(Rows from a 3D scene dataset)
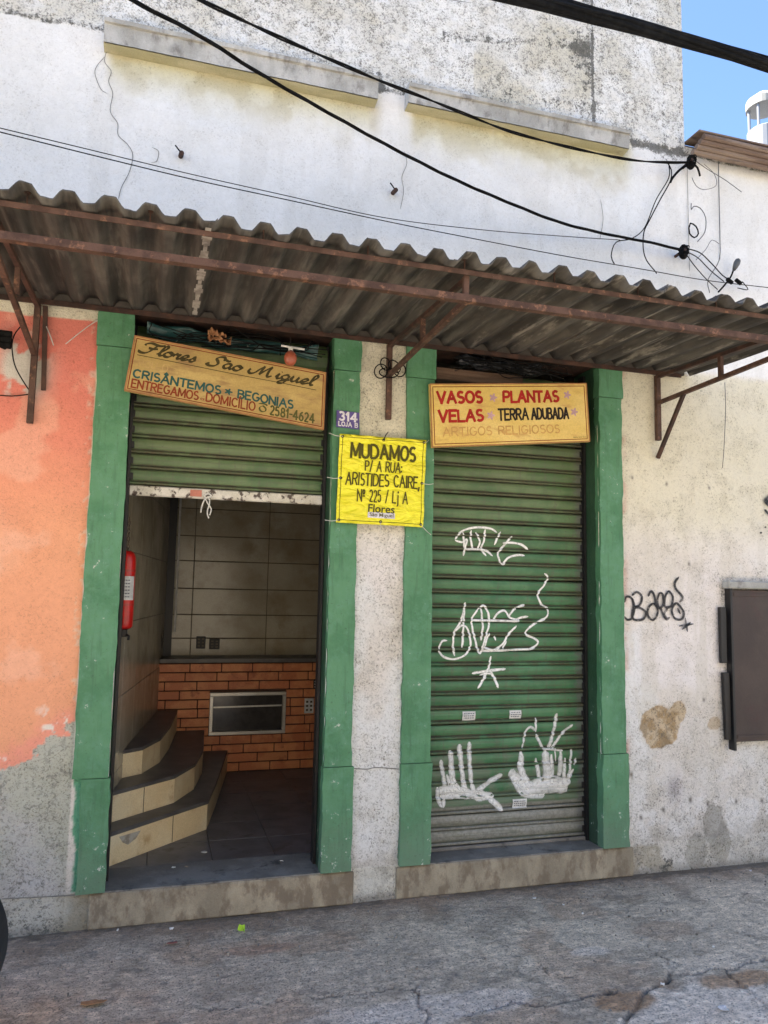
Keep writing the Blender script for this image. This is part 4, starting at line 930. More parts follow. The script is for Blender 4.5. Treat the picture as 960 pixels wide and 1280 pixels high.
GL = {'A': (.95, [[(0, 0), (.5, 1), (1, 0)], [(.2, .36), (.8, .36)]]), 'B': (.8, [[(0, 0), (0, 1)], [(0, 1), (.55, 1)]+_arc(.55, .77, .36, .23, 90, -90, 6)+[(0, .54)], [(.55, .54)]+_arc(.55, .27, .45, .27, 90, -90, 6)+[(0, 0)]]),
 'C': (.85, [_arc(.55, .5, .55, .5, 42, 318, 14)]), 'D': (.9, [[(0, 0), (0, 1), (.35, 1)]+_arc(.35, .5, .65, .5, 90, -90, 10)+[(0, 0)]]), 'E': (.7, [[(1, 1), (0, 1), (0, 0), (1, 0)], [(0, .52), (.85, .52)]]),
 'F': (.7, [[(1, 1), (0, 1), (0, 0)], [(0, .52), (.85, .52)]]), 'G': (.9, [_arc(.52, .5, .52, .5, 45, 350, 14)+[(1, .45), (.6, .45)]]), 'I': (.12, [[(.5, 0), (.5, 1)]]), 'J': (.55, [[(.8, 1), (.8, .25)]+_arc(.4, .25, .4, .25, 0, -170, 6)]),
 'L': (.65, [[(0, 1), (0, 0), (1, 0)]]), 'M': (1.1, [[(0, 0), (0.04, 1), (.5, .15), (.96, 1), (1, 0)]]), 'N': (.85, [[(0, 0), (0, 1), (1, 0), (1, 1)]]), 'O': (.95, [_O]), 'P': (.75, [[(0, 0), (0, 1), (.55, 1)]+_arc(.55, .73, .45, .27, 90, -90, 6)+[(0, .46)]]),
 'R': (.8, [[(0, 0), (0, 1), (.55, 1)]+_arc(.55, .75, .42, .25, 90, -90, 6)+[(0, .5)], [(.45, .5), (1, 0)]]), 'S': (.7, [_arc(.5, .75, .46, .25, 40, 250, 9)+_arc(.5, .26, .5, .26, 80, -140, 9)]), 'T': (.8, [[(0, 1), (1, 1)], [(.5, 1), (.5, 0)]]),
 'U': (.85, [[(0, 1), (0, .35)]+_arc(.5, .35, .5, .35, 180, 360, 8)+[(1, 1)]]), 'V': (.9, [[(0, 1), (.5, 0), (1, 1)]]), '0': (.65, [_O]), '1': (.3, [[(0, .75), (.7, 1), (.7, 0)]]), '2': (.6, [_arc(.48, .72, .46, .28, 160, -35, 8)+[(0, 0), (1, 0)]]), '3': (.6, [_arc(.45, .76, .45, .24, 150, -80, 8), _arc(.45, .27, .52, .27, 85, -150, 8)]),
 '4': (.7, [[(.72, 0), (.72, 1), (0, .28), (1, .28)]]), '5': (.6, [[(.9, 1), (.15, 1), (.08, .55)]+_arc(.45, .32, .5, .32, 110, -150, 8)]), '6': (.65, [[(.8, .98), (.35, .8), (.05, .35)]+_arc(.5, .3, .46, .3, 180, 540, 14)]), '8': (.65, [_arc(.5, .75, .38, .25, 90, 450, 14), _arc(.5, .26, .48, .26, 90, 450, 14)]),
 '-': (.35, [[(0, .45), (1, .45)]]), '/': (.4, [[(0, -.05), (1, 1.05)]]), ':': (.1, [[(.5, .12), (.5, .2)], [(.5, .58), (.5, .66)]]), ',': (.12, [[(.8, .08), (.1, -.2)]]), '.': (.1, [[(.5, .0), (.5, .06)]]), 'j': (.3, [[(.8, .68), (.8, -.05)]+_arc(.35, -.05, .45, .2, 0, -120, 5), [(.8, .9), (.8, .98)]]),
 'º': (.35, [_arc(.5, .78, .5, .2, 0, 360, 10), [(.05, .42), (.95, .42)]]), 'a': (.5, [_arc(.45, .3, .42, .28, 0, 360, 12), [(.9, .6), (.9, 0)]]), 'e': (.5, [[(.05, .32), (.9, .32)]+_arc(.48, .3, .42, .28, 5, 320, 10)])}
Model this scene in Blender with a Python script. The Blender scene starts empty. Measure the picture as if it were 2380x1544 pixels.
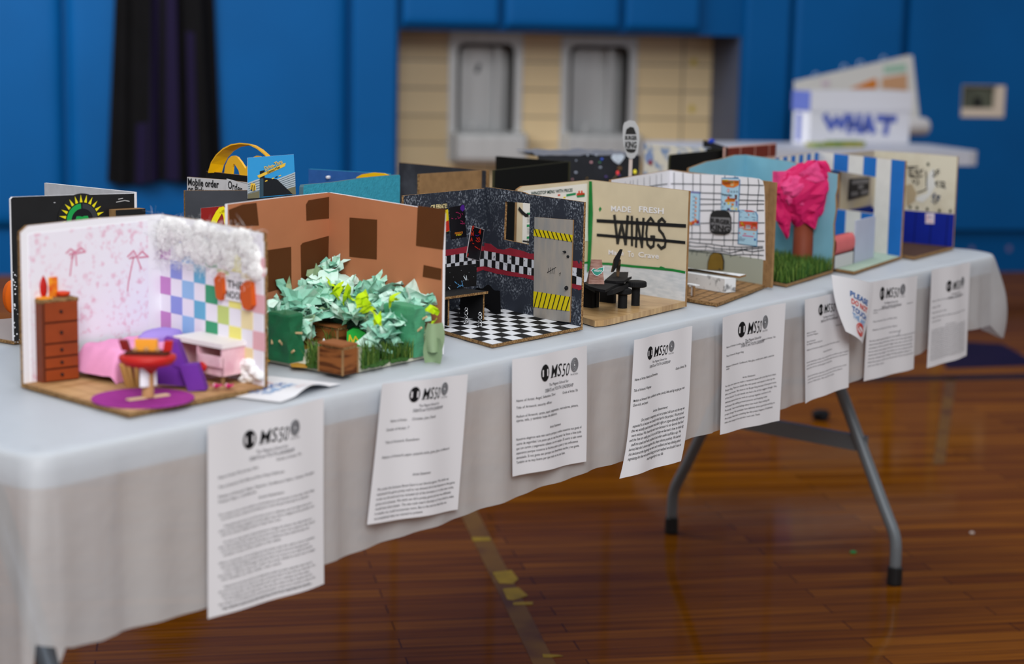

* Given task
Repeat the material verbatim. Do not carry over any picture.

* Final result
Keep writing the Blender script for this image. This is part 4, starting at line 930. More parts follow. The script is for Blender 4.5. Treat the picture as 960 pixels wide and 1280 pixels high.
GL = {'A': (.95, [[(0, 0), (.5, 1), (1, 0)], [(.2, .36), (.8, .36)]]), 'B': (.8, [[(0, 0), (0, 1)], [(0, 1), (.55, 1)]+_arc(.55, .77, .36, .23, 90, -90, 6)+[(0, .54)], [(.55, .54)]+_arc(.55, .27, .45, .27, 90, -90, 6)+[(0, 0)]]),
 'C': (.85, [_arc(.55, .5, .55, .5, 42, 318, 14)]), 'D': (.9, [[(0, 0), (0, 1), (.35, 1)]+_arc(.35, .5, .65, .5, 90, -90, 10)+[(0, 0)]]), 'E': (.7, [[(1, 1), (0, 1), (0, 0), (1, 0)], [(0, .52), (.85, .52)]]),
 'F': (.7, [[(1, 1), (0, 1), (0, 0)], [(0, .52), (.85, .52)]]), 'G': (.9, [_arc(.52, .5, .52, .5, 45, 350, 14)+[(1, .45), (.6, .45)]]), 'I': (.12, [[(.5, 0), (.5, 1)]]), 'J': (.55, [[(.8, 1), (.8, .25)]+_arc(.4, .25, .4, .25, 0, -170, 6)]),
 'L': (.65, [[(0, 1), (0, 0), (1, 0)]]), 'M': (1.1, [[(0, 0), (0.04, 1), (.5, .15), (.96, 1), (1, 0)]]), 'N': (.85, [[(0, 0), (0, 1), (1, 0), (1, 1)]]), 'O': (.95, [_O]), 'P': (.75, [[(0, 0), (0, 1), (.55, 1)]+_arc(.55, .73, .45, .27, 90, -90, 6)+[(0, .46)]]),
 'R': (.8, [[(0, 0), (0, 1), (.55, 1)]+_arc(.55, .75, .42, .25, 90, -90, 6)+[(0, .5)], [(.45, .5), (1, 0)]]), 'S': (.7, [_arc(.5, .75, .46, .25, 40, 250, 9)+_arc(.5, .26, .5, .26, 80, -140, 9)]), 'T': (.8, [[(0, 1), (1, 1)], [(.5, 1), (.5, 0)]]),
 'U': (.85, [[(0, 1), (0, .35)]+_arc(.5, .35, .5, .35, 180, 360, 8)+[(1, 1)]]), 'V': (.9, [[(0, 1), (.5, 0), (1, 1)]]), '0': (.65, [_O]), '1': (.3, [[(0, .75), (.7, 1), (.7, 0)]]), '2': (.6, [_arc(.48, .72, .46, .28, 160, -35, 8)+[(0, 0), (1, 0)]]), '3': (.6, [_arc(.45, .76, .45, .24, 150, -80, 8), _arc(.45, .27, .52, .27, 85, -150, 8)]),
 '4': (.7, [[(.72, 0), (.72, 1), (0, .28), (1, .28)]]), '5': (.6, [[(.9, 1), (.15, 1), (.08, .55)]+_arc(.45, .32, .5, .32, 110, -150, 8)]), '6': (.65, [[(.8, .98), (.35, .8), (.05, .35)]+_arc(.5, .3, .46, .3, 180, 540, 14)]), '8': (.65, [_arc(.5, .75, .38, .25, 90, 450, 14), _arc(.5, .26, .48, .26, 90, 450, 14)]),
 '-': (.35, [[(0, .45), (1, .45)]]), '/': (.4, [[(0, -.05), (1, 1.05)]]), ':': (.1, [[(.5, .12), (.5, .2)], [(.5, .58), (.5, .66)]]), ',': (.12, [[(.8, .08), (.1, -.2)]]), '.': (.1, [[(.5, .0), (.5, .06)]]), 'j': (.3, [[(.8, .68), (.8, -.05)]+_arc(.35, -.05, .45, .2, 0, -120, 5), [(.8, .9), (.8, .98)]]),
 'º': (.35, [_arc(.5, .78, .5, .2, 0, 360, 10), [(.05, .42), (.95, .42)]]), 'a': (.5, [_arc(.45, .3, .42, .28, 0, 360, 12), [(.9, .6), (.9, 0)]]), 'e': (.5, [[(.05, .32), (.9, .32)]+_arc(.48, .3, .42, .28, 5, 320, 10)])}
Model this scene in Blender with a Python script. The Blender scene starts empty. Measure the picture as if it were 2380x1544 pixels.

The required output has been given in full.